REQUIREMENT |
Your task is to transcribe all of the data below exactly, omitting the images.

DATA LINES |
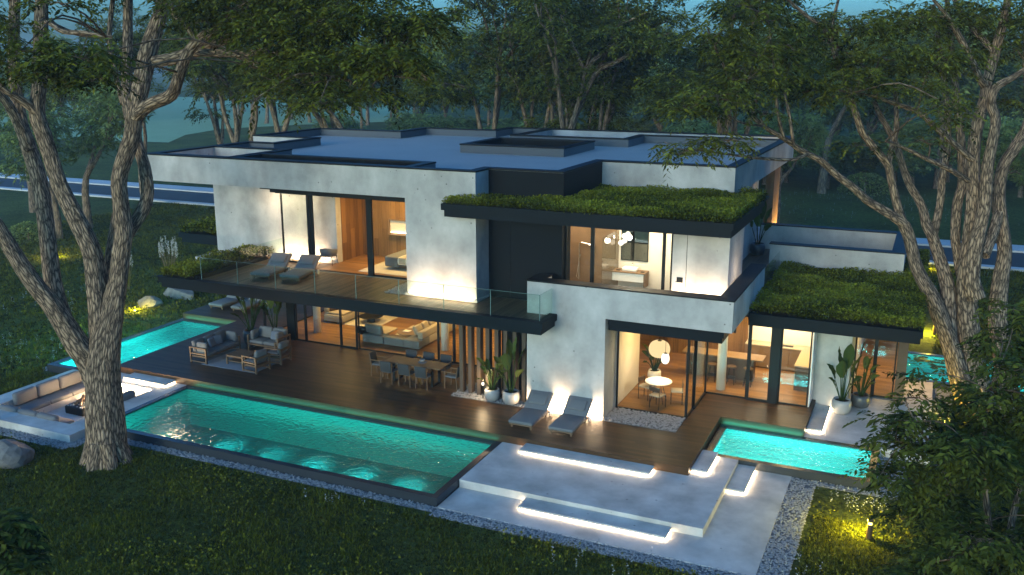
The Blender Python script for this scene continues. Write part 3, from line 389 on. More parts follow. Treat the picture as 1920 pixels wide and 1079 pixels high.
# ------------------------------------------------------------------ pools
def pool(label, q, zt, depth, bw, name='swimming_pool', fm='tile', lights=(), wall_out=True, water_z=.035):
    x0, x1, y0, y1 = q; t = thing(name, label, 'pool', (0, 0, 0))
    zb = zt - depth
    # shell: four walls with rim and a tiled basin inside
    rim = MB()
    for a in ((x0, x1, y0, y0 + bw), (x0, x1, y1 - bw, y1), (x0, x0 + bw, y0 + bw, y1 - bw), (x1 - bw, x1, y0 + bw, y1 - bw)): rim.box(*a, zb - .15, zt)
    rim.build('rim', 'rim', t)
    i0, i1, j0, j1 = x0 + bw, x1 - bw, y0 + bw, y1 - bw; e = .004
    b = MB(); b.sheet(i0, i1, j0, j1, zb)
    b.build('basin_floor', fm, t)
    wl_ = MB(); zq = zt - water_z - .05
    wl_.quad((i0, j1 - e, zb), (i1, j1 - e, zb), (i1, j1 - e, zq), (i0, j1 - e, zq)); wl_.quad((i0 + e, j0, zb), (i0 + e, j1, zb), (i0 + e, j1, zq), (i0 + e, j0, zq)); wl_.quad((i1 - e, j1, zb), (i1 - e, j0, zb), (i1 - e, j0, zq), (i1 - e, j1, zq)); wl_.quad((i1, j0 + e, zb), (i0, j0 + e, zb), (i0, j0 + e, zq), (i1, j0 + e, zq))
    wl_.build('basin_wall', 'tile', t)
    MB().sheet(i0, i1, j0, j1, zt - water_z).build('water', 'water', t)
    for (lx, ly) in lights:
        MB().lathe([(.001, -.03), (.09, -.02), (.1, .02), (.001, .03)], 14).xf(Matrix.Translation((lx, ly, zt - .55)) @ Matrix.Rotation(R(90), 4, 'X')).build('pool_light', 'poolbulb', t)
    return t, (i0, i1, j0, j1, zb)
TEAL = (.10, .96, 1)
p1, b1 = pool('long turquoise lit pool with black rim in front of the deck', P1, ZP, 1.45, .2, fm='tiledark', lights=[(x, 20.75) for x in (-20.1, -18.4, -16.7, -15.0, -13.3)])
for x in (-22.6, -20.1, -18.4, -16.7, -15.0, -13.3): pointlight('pool_lamp', (x, 20.88, ZP - .55), 620 if x > -21 else 90, (.3, 1, .9), .05, R(40), (R(46), 0, 0))
arealight('pool_wash', (-18, 20.76, ZP - .55), 12.2, 130, (.01, .95, .76), (R(90), 0, 0), .2)
p2, b2 = pool('small bright turquoise pool between the deck and the light steps', P2, ZP, .8, .2)
arealight('pool_wash', (-3.1, 26.75, ZP - .45), 4.2, 100, (.16, .98, 1), (R(90), 0, 0), .25); pass
p3, b3 = pool('narrow turquoise pool along the left end of the deck', P3, ZP, .8, .25)
aim(arealight('pool_wash', (-28.35, 28, ZP - .45), .25, 420, (.16, .98, 1), sy=6.5), (-1, 0, -.1)); arealight('pool_wash', (-29.6, 24.65, ZP - .45), 2.4, 120, (.16, .98, 1), (R(90), 0, 0), .25)
p4, b4 = pool('turquoise lily pool behind the right hand patio', P4, ZP, .6, .2, 'lily_pool')
arealight('pool_wash', (2.2, 36.8, ZP - .3), 4.2, 90, (.16, .98, 1), (R(90), 0, 0), .25)
rngl = np.random.default_rng(3)
for k in range(34):
    x, y = .5 + rngl.normal(0, .55), 39.2 + rngl.normal(0, .3)
    if not (.15 < x < 2.4 and 38.3 < y < 39.9): continue
    r = rngl.uniform(.1, .19); b = MB(); a0 = rngl.uniform(0, 6.28); n = 10
    b.v = [(0, 0, .01)] + [(r * math.cos(a0 + i * 5.9 / n), r * math.sin(a0 + i * 5.9 / n), .012 + .008 * math.sin(i * 2)) for i in range(n + 1)]; b.f = [(0, i + 1, i + 2) for i in range(n)]
    o = b.build('lily_pad', 'lily'); o.location = (x, y, ZP - .033 + k * .0006); tag(o, 'green lily pad floating at the left of the lily pool', 'lily pad', 'lily pads on the lily pool')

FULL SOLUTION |
The Blender Python script for this scene continues. Write part 3, from line 389 on. More parts follow. Treat the picture as 1920 pixels wide and 1079 pixels high.
# ------------------------------------------------------------------ pools
def pool(label, q, zt, depth, bw, name='swimming_pool', fm='tile', lights=(), wall_out=True, water_z=.035):
    x0, x1, y0, y1 = q; t = thing(name, label, 'pool', (0, 0, 0))
    zb = zt - depth
    # shell: four walls with rim and a tiled basin inside
    rim = MB()
    for a in ((x0, x1, y0, y0 + bw), (x0, x1, y1 - bw, y1), (x0, x0 + bw, y0 + bw, y1 - bw), (x1 - bw, x1, y0 + bw, y1 - bw)): rim.box(*a, zb - .15, zt)
    rim.build('rim', 'rim', t)
    i0, i1, j0, j1 = x0 + bw, x1 - bw, y0 + bw, y1 - bw; e = .004
    b = MB(); b.sheet(i0, i1, j0, j1, zb)
    b.build('basin_floor', fm, t)
    wl_ = MB(); zq = zt - water_z - .05
    wl_.quad((i0, j1 - e, zb), (i1, j1 - e, zb), (i1, j1 - e, zq), (i0, j1 - e, zq)); wl_.quad((i0 + e, j0, zb), (i0 + e, j1, zb), (i0 + e, j1, zq), (i0 + e, j0, zq)); wl_.quad((i1 - e, j1, zb), (i1 - e, j0, zb), (i1 - e, j0, zq), (i1 - e, j1, zq)); wl_.quad((i1, j0 + e, zb), (i0, j0 + e, zb), (i0, j0 + e, zq), (i1, j0 + e, zq))
    wl_.build('basin_wall', 'tile', t)
    MB().sheet(i0, i1, j0, j1, zt - water_z).build('water', 'water', t)
    for (lx, ly) in lights:
        MB().lathe([(.001, -.03), (.09, -.02), (.1, .02), (.001, .03)], 14).xf(Matrix.Translation((lx, ly, zt - .55)) @ Matrix.Rotation(R(90), 4, 'X')).build('pool_light', 'poolbulb', t)
    return t, (i0, i1, j0, j1, zb)
TEAL = (.10, .96, 1)
p1, b1 = pool('long turquoise lit pool with black rim in front of the deck', P1, ZP, 1.45, .2, fm='tiledark', lights=[(x, 20.75) for x in (-20.1, -18.4, -16.7, -15.0, -13.3)])
for x in (-22.6, -20.1, -18.4, -16.7, -15.0, -13.3): pointlight('pool_lamp', (x, 20.88, ZP - .55), 620 if x > -21 else 90, (.3, 1, .9), .05, R(40), (R(46), 0, 0))
arealight('pool_wash', (-18, 20.76, ZP - .55), 12.2, 130, (.01, .95, .76), (R(90), 0, 0), .2)
p2, b2 = pool('small bright turquoise pool between the deck and the light steps', P2, ZP, .8, .2)
arealight('pool_wash', (-3.1, 26.75, ZP - .45), 4.2, 100, (.16, .98, 1), (R(90), 0, 0), .25); pass
p3, b3 = pool('narrow turquoise pool along the left end of the deck', P3, ZP, .8, .25)
aim(arealight('pool_wash', (-28.35, 28, ZP - .45), .25, 420, (.16, .98, 1), sy=6.5), (-1, 0, -.1)); arealight('pool_wash', (-29.6, 24.65, ZP - .45), 2.4, 120, (.16, .98, 1), (R(90), 0, 0), .25)
p4, b4 = pool('turquoise lily pool behind the right hand patio', P4, ZP, .6, .2, 'lily_pool')
arealight('pool_wash', (2.2, 36.8, ZP - .3), 4.2, 90, (.16, .98, 1), (R(90), 0, 0), .25)
rngl = np.random.default_rng(3)
for k in range(34):
    x, y = .5 + rngl.normal(0, .55), 39.2 + rngl.normal(0, .3)
    if not (.15 < x < 2.4 and 38.3 < y < 39.9): continue
    r = rngl.uniform(.1, .19); b = MB(); a0 = rngl.uniform(0, 6.28); n = 10
    b.v = [(0, 0, .01)] + [(r * math.cos(a0 + i * 5.9 / n), r * math.sin(a0 + i * 5.9 / n), .012 + .008 * math.sin(i * 2)) for i in range(n + 1)]; b.f = [(0, i + 1, i + 2) for i in range(n)]
    o = b.build('lily_pad', 'lily'); o.location = (x, y, ZP - .033 + k * .0006); tag(o, 'green lily pad floating at the left of the lily pool', 'lily pad', 'lily pads on the lily pool')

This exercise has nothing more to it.